▸ GIVEN REQUEST
Everything from the first line of the data below through the line that contains "S.camera = cam" should be written out exactly, please, and nothing more; the pictures stay out.

▸ DATASET EXCERPT

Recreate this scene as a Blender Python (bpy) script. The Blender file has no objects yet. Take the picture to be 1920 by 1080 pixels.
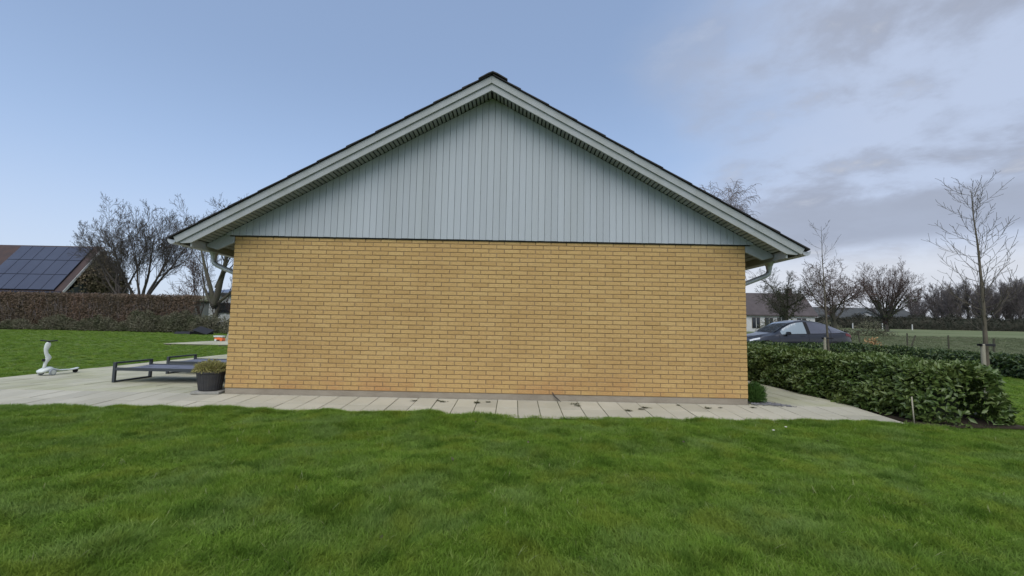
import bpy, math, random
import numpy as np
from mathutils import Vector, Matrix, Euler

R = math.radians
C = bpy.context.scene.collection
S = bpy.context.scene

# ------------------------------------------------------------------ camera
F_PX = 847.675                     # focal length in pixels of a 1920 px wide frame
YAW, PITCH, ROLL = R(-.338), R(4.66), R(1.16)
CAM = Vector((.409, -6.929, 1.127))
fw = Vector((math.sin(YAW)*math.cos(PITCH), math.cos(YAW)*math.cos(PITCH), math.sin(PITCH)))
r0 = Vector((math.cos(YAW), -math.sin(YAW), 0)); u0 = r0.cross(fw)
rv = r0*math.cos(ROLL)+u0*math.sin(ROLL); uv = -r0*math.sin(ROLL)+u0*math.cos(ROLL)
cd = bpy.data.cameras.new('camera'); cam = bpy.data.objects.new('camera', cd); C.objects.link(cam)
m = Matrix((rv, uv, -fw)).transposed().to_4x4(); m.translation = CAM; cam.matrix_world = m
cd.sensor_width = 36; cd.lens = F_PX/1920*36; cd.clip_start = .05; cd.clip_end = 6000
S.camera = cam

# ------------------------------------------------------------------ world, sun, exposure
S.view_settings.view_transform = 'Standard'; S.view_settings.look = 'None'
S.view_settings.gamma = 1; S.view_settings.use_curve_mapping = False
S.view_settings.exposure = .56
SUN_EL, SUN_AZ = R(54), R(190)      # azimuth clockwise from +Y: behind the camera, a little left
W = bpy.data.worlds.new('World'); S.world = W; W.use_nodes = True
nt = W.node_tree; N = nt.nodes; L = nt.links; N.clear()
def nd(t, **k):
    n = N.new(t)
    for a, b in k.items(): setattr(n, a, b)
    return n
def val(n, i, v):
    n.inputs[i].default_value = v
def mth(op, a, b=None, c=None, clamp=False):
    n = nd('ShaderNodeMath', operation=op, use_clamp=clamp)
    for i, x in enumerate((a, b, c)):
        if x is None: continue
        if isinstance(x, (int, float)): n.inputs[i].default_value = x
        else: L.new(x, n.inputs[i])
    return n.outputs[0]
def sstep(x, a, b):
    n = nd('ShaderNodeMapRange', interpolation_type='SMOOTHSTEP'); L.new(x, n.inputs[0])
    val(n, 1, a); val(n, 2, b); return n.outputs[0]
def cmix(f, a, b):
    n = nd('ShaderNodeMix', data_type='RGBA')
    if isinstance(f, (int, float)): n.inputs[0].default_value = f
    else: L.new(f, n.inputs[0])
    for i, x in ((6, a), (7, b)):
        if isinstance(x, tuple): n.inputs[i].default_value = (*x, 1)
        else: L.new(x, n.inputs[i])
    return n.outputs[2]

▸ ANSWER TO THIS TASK
Recreate this scene as a Blender Python (bpy) script. The Blender file has no objects yet. Take the picture to be 1920 by 1080 pixels.
import bpy, math, random
import numpy as np
from mathutils import Vector, Matrix, Euler

R = math.radians
C = bpy.context.scene.collection
S = bpy.context.scene

# ------------------------------------------------------------------ camera
F_PX = 847.675                     # focal length in pixels of a 1920 px wide frame
YAW, PITCH, ROLL = R(-.338), R(4.66), R(1.16)
CAM = Vector((.409, -6.929, 1.127))
fw = Vector((math.sin(YAW)*math.cos(PITCH), math.cos(YAW)*math.cos(PITCH), math.sin(PITCH)))
r0 = Vector((math.cos(YAW), -math.sin(YAW), 0)); u0 = r0.cross(fw)
rv = r0*math.cos(ROLL)+u0*math.sin(ROLL); uv = -r0*math.sin(ROLL)+u0*math.cos(ROLL)
cd = bpy.data.cameras.new('camera'); cam = bpy.data.objects.new('camera', cd); C.objects.link(cam)
m = Matrix((rv, uv, -fw)).transposed().to_4x4(); m.translation = CAM; cam.matrix_world = m
cd.sensor_width = 36; cd.lens = F_PX/1920*36; cd.clip_start = .05; cd.clip_end = 6000
S.camera = cam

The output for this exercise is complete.